> [Information shown]:
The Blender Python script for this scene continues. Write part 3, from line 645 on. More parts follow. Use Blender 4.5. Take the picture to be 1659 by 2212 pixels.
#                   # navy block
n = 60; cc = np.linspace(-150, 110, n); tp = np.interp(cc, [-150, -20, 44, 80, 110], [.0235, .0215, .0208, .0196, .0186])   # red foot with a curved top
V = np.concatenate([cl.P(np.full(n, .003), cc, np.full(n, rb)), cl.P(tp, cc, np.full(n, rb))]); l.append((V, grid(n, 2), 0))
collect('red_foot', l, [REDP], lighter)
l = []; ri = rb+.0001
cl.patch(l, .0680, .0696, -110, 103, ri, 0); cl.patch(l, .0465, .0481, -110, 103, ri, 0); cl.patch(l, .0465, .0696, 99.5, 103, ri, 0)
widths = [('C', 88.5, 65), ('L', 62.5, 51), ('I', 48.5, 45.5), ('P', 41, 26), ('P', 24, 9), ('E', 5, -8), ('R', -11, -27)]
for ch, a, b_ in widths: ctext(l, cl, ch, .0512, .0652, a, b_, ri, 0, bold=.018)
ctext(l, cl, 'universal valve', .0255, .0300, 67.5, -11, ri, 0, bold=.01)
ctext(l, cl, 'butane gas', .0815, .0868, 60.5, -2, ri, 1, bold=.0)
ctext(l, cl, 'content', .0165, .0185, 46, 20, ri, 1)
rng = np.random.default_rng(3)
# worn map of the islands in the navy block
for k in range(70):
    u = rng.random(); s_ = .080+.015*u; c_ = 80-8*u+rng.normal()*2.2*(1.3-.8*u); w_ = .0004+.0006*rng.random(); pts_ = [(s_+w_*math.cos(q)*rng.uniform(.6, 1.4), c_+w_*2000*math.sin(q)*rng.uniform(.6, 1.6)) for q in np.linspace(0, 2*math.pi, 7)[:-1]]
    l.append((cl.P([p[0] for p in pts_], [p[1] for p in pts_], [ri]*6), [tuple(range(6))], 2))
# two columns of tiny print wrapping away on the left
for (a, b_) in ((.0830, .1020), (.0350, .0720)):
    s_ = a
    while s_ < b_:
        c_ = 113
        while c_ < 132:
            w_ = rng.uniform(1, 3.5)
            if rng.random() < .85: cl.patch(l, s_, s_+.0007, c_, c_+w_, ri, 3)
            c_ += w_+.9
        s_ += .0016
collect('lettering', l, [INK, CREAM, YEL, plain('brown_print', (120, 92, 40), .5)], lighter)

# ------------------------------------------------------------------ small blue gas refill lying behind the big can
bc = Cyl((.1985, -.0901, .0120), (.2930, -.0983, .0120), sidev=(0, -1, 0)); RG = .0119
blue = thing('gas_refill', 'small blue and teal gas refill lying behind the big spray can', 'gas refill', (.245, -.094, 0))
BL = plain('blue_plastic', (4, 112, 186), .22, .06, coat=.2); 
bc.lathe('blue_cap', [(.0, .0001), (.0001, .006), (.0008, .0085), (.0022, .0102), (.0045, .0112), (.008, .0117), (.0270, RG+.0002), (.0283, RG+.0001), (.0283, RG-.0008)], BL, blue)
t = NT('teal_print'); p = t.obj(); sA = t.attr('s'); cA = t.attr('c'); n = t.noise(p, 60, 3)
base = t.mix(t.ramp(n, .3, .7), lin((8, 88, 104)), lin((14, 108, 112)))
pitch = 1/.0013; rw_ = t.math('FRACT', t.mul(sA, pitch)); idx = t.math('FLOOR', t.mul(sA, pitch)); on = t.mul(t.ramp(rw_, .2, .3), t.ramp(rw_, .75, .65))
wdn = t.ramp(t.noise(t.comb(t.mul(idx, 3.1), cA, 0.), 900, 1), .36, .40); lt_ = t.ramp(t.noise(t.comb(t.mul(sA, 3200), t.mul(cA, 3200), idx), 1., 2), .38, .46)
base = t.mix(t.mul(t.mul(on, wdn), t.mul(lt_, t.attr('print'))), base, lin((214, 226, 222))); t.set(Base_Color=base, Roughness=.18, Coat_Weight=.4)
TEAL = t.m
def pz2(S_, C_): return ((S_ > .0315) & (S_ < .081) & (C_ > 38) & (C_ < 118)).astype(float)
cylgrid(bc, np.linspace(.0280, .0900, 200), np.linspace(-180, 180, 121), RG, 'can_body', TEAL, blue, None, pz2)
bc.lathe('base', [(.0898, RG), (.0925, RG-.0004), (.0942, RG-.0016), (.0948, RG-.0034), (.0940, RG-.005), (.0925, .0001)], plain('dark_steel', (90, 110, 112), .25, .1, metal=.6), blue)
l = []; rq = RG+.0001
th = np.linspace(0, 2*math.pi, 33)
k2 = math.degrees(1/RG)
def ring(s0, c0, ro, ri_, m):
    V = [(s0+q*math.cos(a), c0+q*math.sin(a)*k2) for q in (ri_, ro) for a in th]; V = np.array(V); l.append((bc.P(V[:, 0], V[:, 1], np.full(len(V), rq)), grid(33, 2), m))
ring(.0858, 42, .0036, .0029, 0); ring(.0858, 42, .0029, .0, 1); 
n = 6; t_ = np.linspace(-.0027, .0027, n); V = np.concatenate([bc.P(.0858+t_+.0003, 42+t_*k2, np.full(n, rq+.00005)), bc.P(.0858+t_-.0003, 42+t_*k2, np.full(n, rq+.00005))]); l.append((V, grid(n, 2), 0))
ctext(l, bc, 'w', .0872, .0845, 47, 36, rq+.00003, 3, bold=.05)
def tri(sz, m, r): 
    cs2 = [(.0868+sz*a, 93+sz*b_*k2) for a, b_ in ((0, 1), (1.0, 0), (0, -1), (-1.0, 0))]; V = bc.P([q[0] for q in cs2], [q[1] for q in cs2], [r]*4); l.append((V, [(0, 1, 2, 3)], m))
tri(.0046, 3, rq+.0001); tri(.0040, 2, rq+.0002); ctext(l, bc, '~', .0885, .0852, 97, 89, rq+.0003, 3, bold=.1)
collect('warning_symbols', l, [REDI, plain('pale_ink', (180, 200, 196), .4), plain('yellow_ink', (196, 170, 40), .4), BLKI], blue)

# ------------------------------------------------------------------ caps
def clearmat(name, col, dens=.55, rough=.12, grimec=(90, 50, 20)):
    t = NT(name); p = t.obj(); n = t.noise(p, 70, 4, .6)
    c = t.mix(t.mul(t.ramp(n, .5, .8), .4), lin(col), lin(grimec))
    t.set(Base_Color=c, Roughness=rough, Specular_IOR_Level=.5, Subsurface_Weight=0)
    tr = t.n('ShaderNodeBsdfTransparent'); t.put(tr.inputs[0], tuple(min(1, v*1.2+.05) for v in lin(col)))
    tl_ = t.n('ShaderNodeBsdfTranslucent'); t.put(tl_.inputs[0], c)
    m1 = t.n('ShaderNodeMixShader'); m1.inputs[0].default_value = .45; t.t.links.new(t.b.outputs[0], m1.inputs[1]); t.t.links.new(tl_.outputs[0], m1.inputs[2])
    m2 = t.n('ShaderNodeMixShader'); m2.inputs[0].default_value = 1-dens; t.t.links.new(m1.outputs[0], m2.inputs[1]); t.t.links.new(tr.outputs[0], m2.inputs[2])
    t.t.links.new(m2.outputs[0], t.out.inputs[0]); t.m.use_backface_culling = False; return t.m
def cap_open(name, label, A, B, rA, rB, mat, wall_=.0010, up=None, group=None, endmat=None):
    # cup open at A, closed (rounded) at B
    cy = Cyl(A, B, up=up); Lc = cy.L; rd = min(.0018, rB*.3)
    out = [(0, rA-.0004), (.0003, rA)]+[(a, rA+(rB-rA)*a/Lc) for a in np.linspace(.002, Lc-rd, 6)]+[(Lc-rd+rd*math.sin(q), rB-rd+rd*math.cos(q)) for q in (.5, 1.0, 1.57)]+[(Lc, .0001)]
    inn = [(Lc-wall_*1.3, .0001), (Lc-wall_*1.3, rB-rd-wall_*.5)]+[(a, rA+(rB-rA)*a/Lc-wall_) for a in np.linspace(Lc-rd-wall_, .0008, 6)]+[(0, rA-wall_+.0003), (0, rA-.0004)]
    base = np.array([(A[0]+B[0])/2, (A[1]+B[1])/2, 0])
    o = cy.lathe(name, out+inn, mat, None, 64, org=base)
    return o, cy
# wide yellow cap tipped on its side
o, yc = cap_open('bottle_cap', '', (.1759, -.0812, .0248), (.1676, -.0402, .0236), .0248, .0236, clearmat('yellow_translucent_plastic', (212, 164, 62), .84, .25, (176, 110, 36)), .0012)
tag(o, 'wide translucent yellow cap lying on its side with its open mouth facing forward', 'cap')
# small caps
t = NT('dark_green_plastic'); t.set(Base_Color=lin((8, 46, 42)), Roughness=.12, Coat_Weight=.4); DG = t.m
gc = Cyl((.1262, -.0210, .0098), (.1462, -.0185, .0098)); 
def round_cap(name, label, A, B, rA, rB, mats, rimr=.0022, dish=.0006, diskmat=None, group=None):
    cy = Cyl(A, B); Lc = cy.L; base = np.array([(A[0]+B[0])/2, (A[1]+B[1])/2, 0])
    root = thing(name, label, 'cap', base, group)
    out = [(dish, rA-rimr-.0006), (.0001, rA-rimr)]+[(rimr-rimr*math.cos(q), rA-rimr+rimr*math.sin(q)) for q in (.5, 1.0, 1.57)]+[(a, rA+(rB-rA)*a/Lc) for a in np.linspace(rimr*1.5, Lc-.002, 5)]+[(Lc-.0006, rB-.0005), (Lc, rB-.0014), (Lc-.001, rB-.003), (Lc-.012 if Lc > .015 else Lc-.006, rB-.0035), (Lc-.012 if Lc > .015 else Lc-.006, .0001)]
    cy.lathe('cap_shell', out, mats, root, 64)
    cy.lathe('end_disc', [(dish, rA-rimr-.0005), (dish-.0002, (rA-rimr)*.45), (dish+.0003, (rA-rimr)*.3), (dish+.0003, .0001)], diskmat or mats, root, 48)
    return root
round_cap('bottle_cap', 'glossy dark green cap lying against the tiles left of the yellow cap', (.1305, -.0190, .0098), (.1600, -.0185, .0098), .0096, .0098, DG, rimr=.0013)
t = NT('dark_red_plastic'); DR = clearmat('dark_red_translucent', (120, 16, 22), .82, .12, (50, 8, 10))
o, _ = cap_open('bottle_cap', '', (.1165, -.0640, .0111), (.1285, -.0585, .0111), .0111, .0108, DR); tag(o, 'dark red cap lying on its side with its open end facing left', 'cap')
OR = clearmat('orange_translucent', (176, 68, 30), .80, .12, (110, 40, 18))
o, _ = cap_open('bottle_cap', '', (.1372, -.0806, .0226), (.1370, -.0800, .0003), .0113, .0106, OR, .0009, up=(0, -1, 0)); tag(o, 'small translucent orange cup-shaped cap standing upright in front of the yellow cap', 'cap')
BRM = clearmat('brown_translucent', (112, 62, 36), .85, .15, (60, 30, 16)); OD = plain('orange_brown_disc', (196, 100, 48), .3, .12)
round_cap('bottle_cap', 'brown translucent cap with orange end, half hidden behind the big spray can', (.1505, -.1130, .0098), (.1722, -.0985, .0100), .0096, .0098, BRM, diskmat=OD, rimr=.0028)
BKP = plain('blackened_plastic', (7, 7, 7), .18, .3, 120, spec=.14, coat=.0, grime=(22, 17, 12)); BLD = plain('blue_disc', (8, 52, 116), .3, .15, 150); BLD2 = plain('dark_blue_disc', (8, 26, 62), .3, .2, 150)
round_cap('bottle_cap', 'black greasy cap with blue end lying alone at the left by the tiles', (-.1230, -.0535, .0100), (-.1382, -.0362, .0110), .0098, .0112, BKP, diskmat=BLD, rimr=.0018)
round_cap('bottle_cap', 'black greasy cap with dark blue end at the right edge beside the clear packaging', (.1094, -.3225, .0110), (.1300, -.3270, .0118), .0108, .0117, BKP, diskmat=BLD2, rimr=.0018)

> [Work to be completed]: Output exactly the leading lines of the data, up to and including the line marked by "40), .5)], lighter)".

> [Task output]:
The Blender Python script for this scene continues. Write part 3, from line 645 on. More parts follow. Use Blender 4.5. Take the picture to be 1659 by 2212 pixels.
#                   # navy block
n = 60; cc = np.linspace(-150, 110, n); tp = np.interp(cc, [-150, -20, 44, 80, 110], [.0235, .0215, .0208, .0196, .0186])   # red foot with a curved top
V = np.concatenate([cl.P(np.full(n, .003), cc, np.full(n, rb)), cl.P(tp, cc, np.full(n, rb))]); l.append((V, grid(n, 2), 0))
collect('red_foot', l, [REDP], lighter)
l = []; ri = rb+.0001
cl.patch(l, .0680, .0696, -110, 103, ri, 0); cl.patch(l, .0465, .0481, -110, 103, ri, 0); cl.patch(l, .0465, .0696, 99.5, 103, ri, 0)
widths = [('C', 88.5, 65), ('L', 62.5, 51), ('I', 48.5, 45.5), ('P', 41, 26), ('P', 24, 9), ('E', 5, -8), ('R', -11, -27)]
for ch, a, b_ in widths: ctext(l, cl, ch, .0512, .0652, a, b_, ri, 0, bold=.018)
ctext(l, cl, 'universal valve', .0255, .0300, 67.5, -11, ri, 0, bold=.01)
ctext(l, cl, 'butane gas', .0815, .0868, 60.5, -2, ri, 1, bold=.0)
ctext(l, cl, 'content', .0165, .0185, 46, 20, ri, 1)
rng = np.random.default_rng(3)
# worn map of the islands in the navy block
for k in range(70):
    u = rng.random(); s_ = .080+.015*u; c_ = 80-8*u+rng.normal()*2.2*(1.3-.8*u); w_ = .0004+.0006*rng.random(); pts_ = [(s_+w_*math.cos(q)*rng.uniform(.6, 1.4), c_+w_*2000*math.sin(q)*rng.uniform(.6, 1.6)) for q in np.linspace(0, 2*math.pi, 7)[:-1]]
    l.append((cl.P([p[0] for p in pts_], [p[1] for p in pts_], [ri]*6), [tuple(range(6))], 2))
# two columns of tiny print wrapping away on the left
for (a, b_) in ((.0830, .1020), (.0350, .0720)):
    s_ = a
    while s_ < b_:
        c_ = 113
        while c_ < 132:
            w_ = rng.uniform(1, 3.5)
            if rng.random() < .85: cl.patch(l, s_, s_+.0007, c_, c_+w_, ri, 3)
            c_ += w_+.9
        s_ += .0016
collect('lettering', l, [INK, CREAM, YEL, plain('brown_print', (120, 92, 40), .5)], lighter)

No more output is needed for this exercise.